Esto es lo que diferencia a la política propiamente dicha de “la administración de las cuestiones sociales”, la cual acepta calladamente el marco de las relaciones sociopolíticas existentes: el acto de “intervención” política como tal, no es solo algo que da resultado dentro del marco de las relaciones existentes, sino algo que cambia el marco mismo que determina el funcionamiento de las cosas (la constelación (capitalista global) que determina que funcionen).
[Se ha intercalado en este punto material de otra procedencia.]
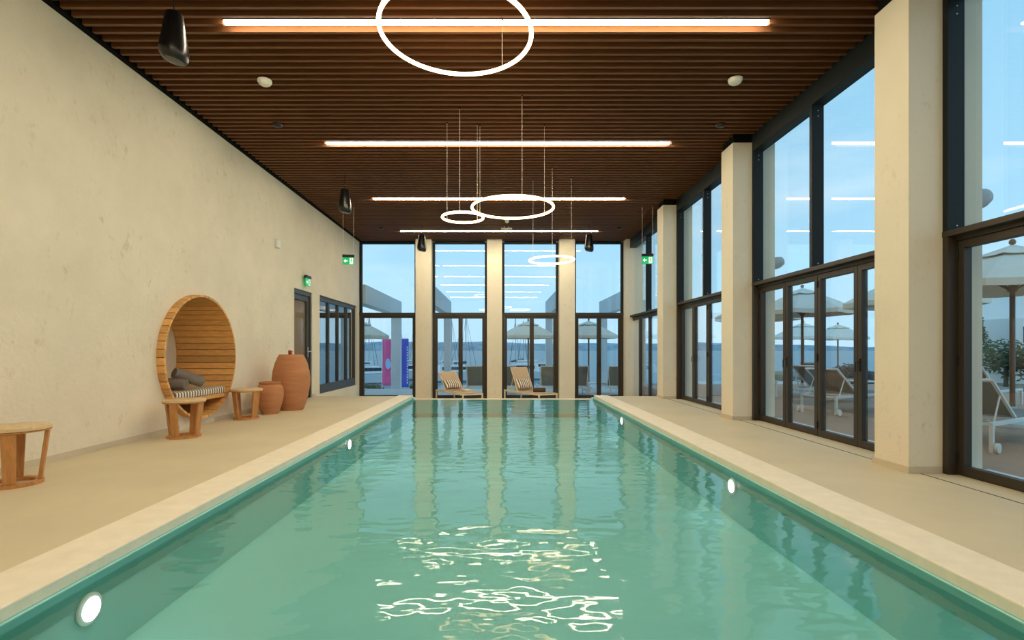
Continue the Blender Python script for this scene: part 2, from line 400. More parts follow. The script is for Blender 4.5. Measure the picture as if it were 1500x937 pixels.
# ------------------------------------------------------------------ far glazing (window above, door below)
XB = [(WL, -2.61), (-2.13, -0.43), (0.03, 1.78), (2.25, 3.80)]
ZT = 2.20   # transom centre
def rot_pane(bm, x0, x1, z0, z1, y, t=0.016, ang=math.radians(0.72)):
    M = Matrix.Translation(((x0+x1)/2, y, (z0+z1)/2)) @ Matrix.Rotation(ang, 4, 'Z')
    mbox(bm, M, x1-x0, t, z1-z0)
where = ['beside the plaster wall', 'left of centre above the first lounger', 'right of centre above the second lounger', 'near the corner column']
wn = ['far upper window beside the plaster wall', 'far upper window above the low backed lounger', 'far upper window with the glowing ring in front', 'far upper window next to the corner column']
dn = ['far glazed door with banners showing through it', 'far double glazed door behind the low backed lounger', 'far double glazed door behind the lounger with the brown towel roll', 'far double glazed door with outdoor umbrella pole behind it']
for i, (a, b) in enumerate(XB):
    w = thing('window_%d' % (i+1), (0,0,0), wn[i], 'window', kind='structure')
    bm = new()
    z0, z1 = ZT+0.05, 4.44
    f = 0.075
    box(bm, a, a+f, YF-0.06, YF+0.06, z0-0.05, z1); box(bm, b-f, b, YF-0.06, YF+0.06, z0-0.05, z1)
    box(bm, a+f, b-f, YF-0.06, YF+0.06, z1-0.05, z1+0.06)
    obj('window_frame', bm, M_frameU, w)
    bm = new(); rot_pane(bm, a+f-0.01, b-f+0.01, z0, z1-0.045, YF); obj('glass_pane', bm, G_win, w)
    d = thing('door_%d' % (i+1), (0,0,0), dn[i], 'door', kind='structure')
    bm = new()
    box(bm, a, b, YF-0.08, YF+0.06, ZT-0.05, ZT+0.05)
    box(bm, a, a+0.09, YF-0.06, YF+0.06, FLO, ZT-0.05); box(bm, b-0.09, b, YF-0.06, YF+0.06, FLO, ZT-0.05)
    obj('door_frame', bm, M_frameL, d)
    if i == 0: leaves = [(a+0.09, b-0.09)]
    else:
        m = (a+b)/2 + (0.05 if i == 2 else 0.02)
        leaves = [(a+0.09, m), (m, b-0.09)]
    for k, (p, q) in enumerate(leaves):
        s = 0.05 if i == 0 else 0.065
        bm = new()
        box(bm, p+0.002, p+s, YF-0.045, YF+0.035, FLO+0.012, ZT-0.055); box(bm, q-s, q-0.002, YF-0.045, YF+0.035, FLO+0.012, ZT-0.055)
        box(bm, p+s, q-s, YF-0.045, YF+0.035, ZT-0.055-s*1.2, ZT-0.055); box(bm, p+s, q-s, YF-0.045, YF+0.035, FLO+0.012, FLO+0.10)
        lf = obj('door_leaf', bm, M_frameL, d)
        bm = new(); rot_pane(bm, p+s-0.008, q-s+0.008, FLO+0.09, ZT-0.055-s*1.2+0.01, YF); obj('glass_pane', bm, G_door, lf)
        if k == len(leaves)-1:
            bm = new(); x = q-s/2 if i == 0 else p+s/2
            box(bm, x-0.012, x+0.012, YF-0.06, YF-0.045, 0.55, 0.72); tube(bm, [(x, YF-0.06, 0.66), (x, YF-0.10, 0.66), (x-0.11, YF-0.10, 0.66)], 0.009)
            obj('lever_handle', bm, M_hinge, lf)
    bm = new(); box(bm, a, b, YF+0.06, YF+0.22, FLO-0.1, FLO+0.02)
    obj('sill', bm, M_sill, d)

# ------------------------------------------------------------------ right side bays
bays = [(CY[i]+CD, CY[i+1]) for i in range(4)] + [(CY[4]+CD, YF-0.05)]
bl = ['behind the viewer', 'closest to the viewer', 'between the largest and the second column', 'between the second and the third column', 'beyond the third column at the far corner']
for i, (a, b) in enumerate(bays):
    XT = XG - 0.12
    fl = 0 if i < 4 else FLO
    w = thing('window_%d' % (i+5), (0,0,0), 'tall upper window over the folding doors, ' + bl[i], 'window', kind='structure')
    bm = new()
    box(bm, XT, XG+0.06, a, b, 4.20, 4.50)
    box(bm, XT, XG+0.03, a, a+0.055, 2.146, 4.20); box(bm, XT, XG+0.03, b-0.055, b, 2.146, 4.20)
    m = (a+b)/2
    box(bm, XT, XG+0.03, m-0.03, m+0.03, 2.146, 4.20)
    obj('window_frame', bm, M_frameU, w, bevel=0.003)
    bm = new()
    for p, q in ((a+0.055, m-0.03), (m+0.03, b-0.055)): box(bm, XG+0.005, XG+0.022, p-0.01, q+0.01, 2.13, 4.21)
    obj('glass_pane', bm, G_win, w)
    bm = new()
    for y in (a+0.03, m, b-0.03):
        for z in (4.12, 4.05, 2.19): lathe(bm, [(0.006, 0), (0.006, 0.004)], 8, M=Matrix.Translation((XT+0.075, y-0.0305, z)) @ Matrix.Rotation(PI/2, 4, 'X'))
    obj('bolt', bm, M_steel, w)
    bm = new(); box(bm, XT-0.005, XG+0.06, a, b, 2.095, 2.146); obj('transom', bm, M_frameL, w, bevel=0.003)
    d = thing('door_%d' % (i+5), (0,0,0), 'dark bronze glazed folding door, ' + bl[i], 'door', kind='structure')
    bm = new()
    box(bm, XT, XG+0.05, a, a+0.055, fl, 2.095); box(bm, XT, XG+0.05, b-0.055, b, fl, 2.095)
    box(bm, XG-0.05, XG+0.05, a+0.055, b-0.055, 2.055, 2.095); box(bm, XG-0.02, XG+0.05, a+0.055, b-0.055, fl-0.02, fl+0.012)
    obj('door_frame', bm, M_frameL, d, bevel=0.003)
    npan = 4 if i < 4 else 4
    pw = (b-a-0.11)/npan
    for k in range(npan):
        p, q = a+0.055+k*pw+0.003, a+0.055+(k+1)*pw-0.003
        st = 0.062
        bm = new()
        z0, z1 = fl+0.012, 2.052
        box(bm, XG-0.035, XG+0.035, p, p+st, z0, z1); box(bm, XG-0.035, XG+0.035, q-st, q, z0, z1)
        box(bm, XG-0.035, XG+0.035, p+st, q-st, z1-0.065, z1); box(bm, XG-0.035, XG+0.035, p+st, q-st, z0, z0+0.075)
        lf = obj('door_leaf', bm, M_frameL, d, bevel=0.003)
        bm = new(); box(bm, XG-0.010, XG+0.014, p+st-0.01, q-st+0.01, z0+0.07, z1-0.06); obj('glass_pane', bm, G_door, lf)
        if k % 2 == 1:
            for z in (fl+0.15, fl+1.0, 1.93):
                bm = new(); box(bm, XG-0.050, XG-0.034, q-0.012, q+0.018, z-0.045, z+0.045); obj('hinge', bm, M_hinge, lf, bevel=0.003)
        if k in (0, 2) and i in (2, 3):
            bm = new(); box(bm, XG-0.048, XG-0.034, q-0.045, q-0.020, 0.86, 1.0)
            tube(bm, [(XG-0.045, q-0.032, 0.96), (XG-0.085, q-0.032, 0.96), (XG-0.085, q-0.032, 0.85)], 0.008); obj('lever_handle', bm, M_hinge, lf)
    bm = new(); box(bm, XG+0.05, XG+0.30, a, b, fl-0.08, fl+0.035); obj('sill', bm, M_sill, d)
# corner mullion post
# ------------------------------------------------------------------ left door and strip window
d = thing('door_10', (0,0,0), 'dark grey glazed door in the plaster wall behind the large urn', 'door', kind='structure')
bm = new()
x0, x1 = WL-0.16, WL-0.02
box(bm, x0, x1, DY0, DY0+0.06, 0, DZ); box(bm, x0, x1, DY1-0.06, DY1, 0, DZ); box(bm, x0, x1, DY0+0.06, DY1-0.06, DZ-0.10, DZ)
obj('door_frame', bm, M_frameG, d, bevel=0.003)
bm = new()
p, q = DY0+0.063, DY1-0.063
box(bm, x0+0.02, x1-0.03, p, p+0.08, 0.01, DZ-0.103); box(bm, x0+0.02, x1-0.03, q-0.13, q, 0.01, DZ-0.103)
box(bm, x0+0.02, x1-0.03, p+0.08, q-0.13, DZ-0.22, DZ-0.103); box(bm, x0+0.02, x1-0.03, p+0.08, q-0.13, 0.01, 0.16)
lf = obj('door_leaf', bm, M_frameG, d, bevel=0.003)
bm = new(); box(bm, x0+0.05, x0+0.07, p+0.07, q-0.12, 0.15, DZ-0.21); obj('glass_pane', bm, M_tanreflect, lf)
bm = new()
box(bm, x1-0.03, x1-0.018, q-0.10, q-0.05, 0.93, 1.16); tube(bm, [(x1-0.02, q-0.075, 1.06), (x1+0.05, q-0.075, 1.06), (x1+0.05, q-0.32, 1.06)], 0.012)
obj('lever_handle', bm, M_steel, lf)
w = thing('window_10', (0,0,0), 'four pane strip window in the plaster wall beyond the dark door', 'window', kind='structure')
bm = new()
x0, x1 = WL-0.15, WL-0.05
box(bm, x0, x1, WY0, WY0+0.05, WZ0, WZ1); box(bm, x0, x1, WY1-0.06, WY1, WZ0, WZ1)
box(bm, x0, x1, WY0+0.05, WY1-0.06, WZ1-0.12, WZ1); box(bm, x0, x1, WY0+0.05, WY1-0.06, WZ0, WZ0+0.22)
pw = (WY1-WY0-0.11)/4
for k in (1, 2, 3):
    y = WY0+0.05+k*pw; box(bm, x0, x1, y-0.035, y+0.035, WZ0+0.22, WZ1-0.12)
obj('window_frame', bm, M_frameG, w, bevel=0.003)
bm = new(); box(bm, x0+0.04, x0+0.06, WY0+0.04, WY1-0.05, WZ0+0.21, WZ1-0.11); obj('glass_pane', bm, G_dark, w)

# ------------------------------------------------------------------ linear lights
BZ = 4.447
BY = [-0.90, 2.18, 5.263, 8.34, 11.41, 14.51]
BLAB = ['white linear ceiling light behind the viewer', 'white linear ceiling light right above the viewer', 'longest looking white linear ceiling light, crossed by the big glowing ring',
        'white linear ceiling light, second in view from the viewer', 'white linear ceiling light crossed by the two hanging rings', 'white linear ceiling light closest to the far glazing']
src = None
for y, l in zip(BY, BLAB):
    if src is None:
        t = thing('linear_light', (-0.05, y, BZ), l, 'ceiling light', 'linear lights in the slat ceiling')
        bm = new()
        M = Matrix.Rotation(PI/2, 4, 'Y')
        prof = [(-0.026, 0.026), (-0.026, 0.008), (-0.018, 0.0), (0.018, 0.0), (0.026, 0.008), (0.026, 0.026)]
        prism(bm, prof, 'x', -2.79, 2.79)
        obj('diffuser', bm, E_bar, t)
        bm = new(); box(bm, -2.80, 2.80, -0.030, 0.030, 0.027, 0.11); obj('housing', bm, M_black, t)
        src = t
    else:
        dup(src, (-0.05, y, BZ), l)
# ------------------------------------------------------------------ ring lights
def ring_light(cx, cy, z, R, label, angs, tilt=0.0, r=0.017):
    t = thing('ring_pendant', (cx, cy, z), label, 'pendant light', 'glowing ring pendants')
    Mt = Matrix.Rotation(tilt, 3, 'Y')
    n = 96; bm = new()
    tube(bm, [Mt @ Vector((R*math.cos(2*PI*i/n), R*math.sin(2*PI*i/n), 0)) for i in range(n)], r, 10, closed=True)
    obj('ring_tube', bm, E_ring, t, smooth=True)
    for a in angs:
        p = Mt @ Vector((R*math.cos(math.radians(a)), R*math.sin(math.radians(a)), 0))
        bm = new(); tube(bm, [(p.x, p.y, p.z+r*0.8), (p.x, p.y, ZS-z)], 0.0028, 6)
        s = obj('suspension_wire', bm, M_wire, t)
        bm = new(); lathe(bm, [(0.012, ZS-z-0.012), (0.012, ZS-z)], 10, c=(p.x, p.y, 0)); obj('wire_anchor', bm, M_black, s)
ring_light(-0.41, 4.65, 3.97, 0.685, 'biggest glowing ring pendant, highest in view under the first linear light', (178, 286, 52), tilt=0.035, r=0.019)
ring_light(0.166, 7.33, 3.13, 0.582, 'wide glowing ring pendant above a smaller overlapping ring', (146, 281, 34))
ring_light(-0.553, 7.40, 3.01, 0.296, 'smallest glowing ring pendant, hanging just below the wide ring', (146, 266, 48))
ring_light(0.97, 9.83, 2.82, 0.426, 'lowest glowing ring pendant, in front of the far glazing', (143, 266, 20), tilt=-0.012)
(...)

También se puede decir esto en los términos de la conocida definición de “La política como el arte de lo posible”: La Política auténtica es exactamente lo contrario, es decir, el arte de lo imposible, ya que cambia los parámetros mismos de lo que se considera “posible” en la constelación existente. (Žižek, 2001, p. 216)
Cuando esta dimensión de lo imposible es excluida efectivamente, lo político (el espacio de litigación en el cual los excluidos pueden protestar contra el agravio/la injusticia de la que se los hace objeto), revienta con violencia como nuevas formas de racismo y violencia irracional:
Jacques Ranciere se refirió cáusticamente a la “mala sorpresa” que espera a los ideólogos posmodernistas del “fin de la política” [...]. Ahora que dejamos atrás –de acuerdo con la ideología oficial– las pasiones políticas “inmaduras” (el régimen de lo político, es decir, la lucha de clases y otros antagonismos pasados de moda) para dar paso a un universo postideológico pragmático maduro, de administración racional y consensos negociados, a un universo libre de impulsos utópicos en el que la administración desapasionada de los asuntos sociales va de la mano de un hedonismo estetizante (el pluralismo de las “formas de vida”), en ese preciso momento lo político forcluido está celebrando su retorno triunfal en la forma más arcaica: bajo la forma del odio racista, puro, incólume hacia el Otro, lo cual hace que la actitud tolerante racional sea absolutamente impotente.
Este racismo neoconservador surge como la consecuencia final de la suspensión pospolítica de lo político, la transformación del Estado en un mero agente de policía al servicio de las necesidades de las fuerzas del mercado y la seguridad de los bienes privados. Cínicamente, la derecha acusa a la izquierda de fomentar el odio (de clase), pero, según la experiencia, el modo en que se descalifica y se degrada a un partidario de la izquierda, solo tiene como propósito su deshumanización para hacer posible una eliminación sin culpa.